Washington Lawmakers Pass Bill to Adopt Clean Fuel Standard
Washington state lawmakers on April 8 passed legislation to establish a clean fuels standard aimed to reduce the carbon intensity of transportation fuel to 20 percent below 2017 levels by 2035. The program is expected to facilitate the shift to lower carbon fuels, including expanding the market for renewable natural gas as a transportation fuel.
The standard, designed to start by Jan. 1, 2023, includes an interim target of 10 percent reduction below 2017 levels by 2028. The program would require the carbon intensity, or emissions attributable to each unit of the fuels, to be reduced by at least 0.5 percent per year in 2023 and 2024, 1 percent per year from 2025-2027, 1.5 percent from 2028-2031, and 2.5 percent from 2032-2034.
The standard provides a market-based mechanism to facilitate the achievement of the state’s emissions reduction goals. Washington enacted legislation in 2020, setting emissions reduction targets of 45 percent by 2030, 70 percent by 2040, and 95 percent by 2050, relative to 1990 levels.

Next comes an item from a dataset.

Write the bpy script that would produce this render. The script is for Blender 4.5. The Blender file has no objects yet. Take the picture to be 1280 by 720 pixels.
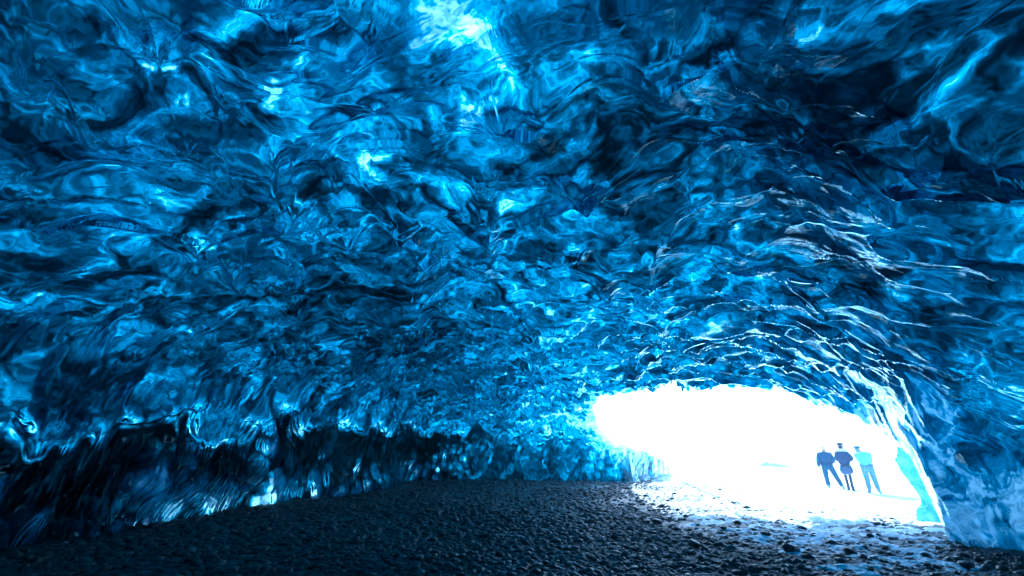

As of 2018, the annual emissions in state were 99.6 million metric tons of carbon dioxide, of which 44.9 percent were attributable to transportation sources. The state also enacted the Clean Energy Transformation Act in 2019, which requires electric utilities to transition to carbon-neutral electricity by 2030 and 100 percent carbon-free electricity by 2045.
Currently, California and Oregon have policies requiring reductions in emissions associated with transportation fuels, as measured against a standard unit of fuel energy. California’s program, launched in 2010, requires reductions of 10 percent by 2020 and 20 percent by 2030 in the carbon intensity of gasoline and diesel. Oregon’s initiative, which began in 2015, requires a 10 percent reduction by 2025.